Pero el periodismo ni siempre mata. Cuando no lo hace, el periodismo es un ímpetu lo más parecido a un placer traidor. Mina en silencio la salud. Ataca a traición. Clava el puñal con disimulo. Mientras el redactor escribe a la volada, el editor mutila a mil por hora los textos y el director grita el advenimiento de la hora de cierre, la taquicardia se agazapa y avanza como un leopardo tras la gacela apetitosa.

La verdad es que toda pasión engendra su propio mal. Y toda felicidad anuncia la llegada de su propia desdicha. El periodismo es eso: gozo y felicidad, riesgo y destrucción. Es como cuando un diabético desea un chocolate o un cardíaco sube a las alturas. Hace daño, pero gusta. Estresa, pero da placer. El periodismo es humano porque es una contradicción.

El placer y el dolor de escribir tiene un símbolo: el dead line. La hora de cierre es un imán, un campo magnético, una mujer fatal. Atrae con la fiereza del amor-odio y la ternura del odio-amor. No se puede negar: el periodismo consiste en vivir en la línea de muerte, en el punto de mira telescópico del disparo final. Y hay cumplir con sus imperativos.

Sin duda, en el periodismo se escribe bajo la presión de la inmediatez y bajo el influjo del deber que pregona Alberto Salcedo Ramos: «Puedes escribir sobre lo que quieras: un asaltante de caminos, las enaguas de tu abuela, el escolta del presidente, la caspa de Tarzán, lo triste, lo folclórico, lo trágico, el frío, el calor, la levadura del pan francés o la máquina de afeitar de Einstein. Pero por favor no aburras al lector».  No aburrir al lector. Menuda tarea. Es lo que busca a lo largo de su vida, a veces infructuosamente, todo periodista que ame el oficio. Por esta razón,  tiene que dominar, si sus pretensiones son las más altas, el lenguaje y las técnicas y procedimientos narrativos.

El maridaje ideal es combinar la objetividad del periodismo con la subjetividad de la literatura. Periodistas y escritores se afanan toda su vida por contar, por encontrar la “gran historia” que los saque del anonimato y los convierta en autores reconocidos. Con este objetivo, rastrean cada día infiernos cotidianos en busca de la crónica ideal o, en su defecto, conciben mundos imaginarios que puedan seducir a lectores perezosos y hedonistas. En cualquier caso, se trata de contar una historia provista de personajes inolvidables, que entretenga, que desarrolle con astucia la ley del interés y que se meta al bolsillo al lector.

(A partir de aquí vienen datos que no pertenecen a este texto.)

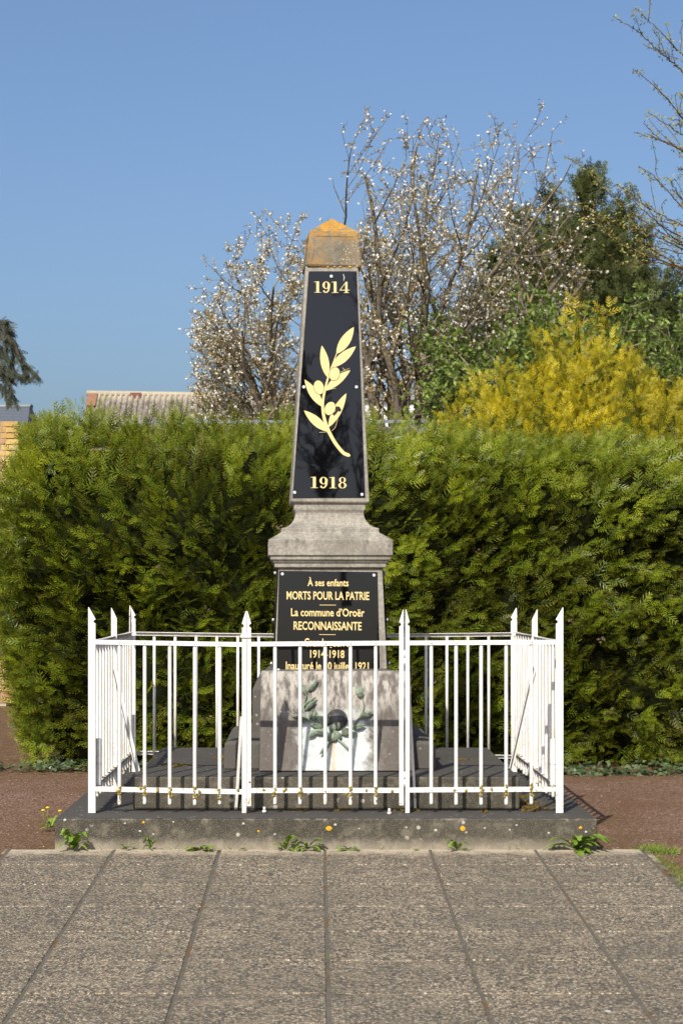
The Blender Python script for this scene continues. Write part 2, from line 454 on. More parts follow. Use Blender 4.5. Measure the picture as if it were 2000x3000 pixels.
def m_leaf(name, ramp_stops, tip, rough=0.5, trans=0.25, spec=0.35, tipk=0.8):
    """leaf: 'tint' attribute = (tone, random plus painted depth shade in the hedge, closeness to the tip)"""
    t = NT(name)
    a = t.attr('tint'); sp = t.n.new('ShaderNodeSeparateColor'); t.L(a.outputs['Color'], sp.inputs[0])
    c = t.ramp(sp.outputs[0], ramp_stops)
    k = t.math('MULTIPLY', t.math('POWER', sp.outputs[1], 3.0), tipk)
    c = t.mix(k, c, tip)
    t.fin(c, rough, spec=spec)
    tr = t.n.new('ShaderNodeBsdfTranslucent'); t.L(c, tr.inputs[0])
    mx = t.n.new('ShaderNodeMixShader'); mx.inputs[0].default_value = trans
    t.L(t.b.outputs[0], mx.inputs[1]); t.L(tr.outputs[0], mx.inputs[2])
    t.L(mx.outputs[0], t.n['Material Output'].inputs[0])
    return t.m
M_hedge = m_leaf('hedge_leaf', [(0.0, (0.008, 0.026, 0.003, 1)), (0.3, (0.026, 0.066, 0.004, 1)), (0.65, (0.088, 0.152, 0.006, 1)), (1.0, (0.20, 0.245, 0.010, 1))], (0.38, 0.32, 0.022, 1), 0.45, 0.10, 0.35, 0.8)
M_golden = m_leaf('golden_leaf', [(0.0, (0.03, 0.06, 0.008, 1)), (0.35, (0.09, 0.13, 0.010, 1)), (0.58, (0.27, 0.255, 0.010, 1)), (1.0, (0.62, 0.49, 0.018, 1))], (0.68, 0.50, 0.02, 1), 0.5, 0.2, 0.3)
M_conifer = m_leaf('conifer_leaf', [(0.0, (0.014, 0.026, 0.008, 1)), (0.5, (0.048, 0.068, 0.020, 1)), (1.0, (0.11, 0.13, 0.038, 1))], (0.15, 0.15, 0.045, 1), 0.6, 0.15, 0.2)
M_cedar = m_leaf('cedar_needle', [(0.0, (0.02, 0.032, 0.022, 1)), (0.5, (0.045, 0.06, 0.038, 1)), (1.0, (0.10, 0.105, 0.06, 1))], (0.13, 0.13, 0.08, 1), 0.6, 0.15, 0.2)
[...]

La actividad básica de un cronista es salir en pos de la realidad. Ocurre a veces que su objeto, la realidad ―la vida, la existencia, la cotidianidad, o como se llame―, es sorpresivamente generosa. En estas ocasiones, es ella misma ―al parecer― la que teje las tramas, desencadena los clímax y monta los finales inesperados. Ella se erige entonces como la maestra del relato, la señora de las historias reales que todos quieren escuchar, pero no creer.

Los cronistas y escritores del presente buscan en el centro o periferia de la realidad las historias que ayuden a sus lectores ocasionales a trascender las limitaciones de la vida cotidiana. Es verdad que leer es un acto solitario, pero nunca antisocial. Una historia periodística es una grata compañía que nos permite huir de la normalidad; es decir del estado natural de la existencia humana: la oscuridad, el silencio y la soledad.

Durante más de treinta años he escrito textos de manera independiente y apurada, sin embargo siempre he tenido en mente recogerlos bajo el criterio del placer traidor, es decir, del gozo efímero, de la eternidad del momento y teniendo en consideración un anhelo casi imposible: que cuando menos alguno de ellos remonte el olvido de la inmediatez. Es lógico que con el paso del tiempo hayan perdido algo de su visión inicial, pues han sido concebidos para ser publicados en un diario y leídos de un solo tirón. No obstante, creo que conservan la pasión con que fueron escritos y el culto por el lenguaje, que es finalmente lo único que le da sentido al trabajo periodístico.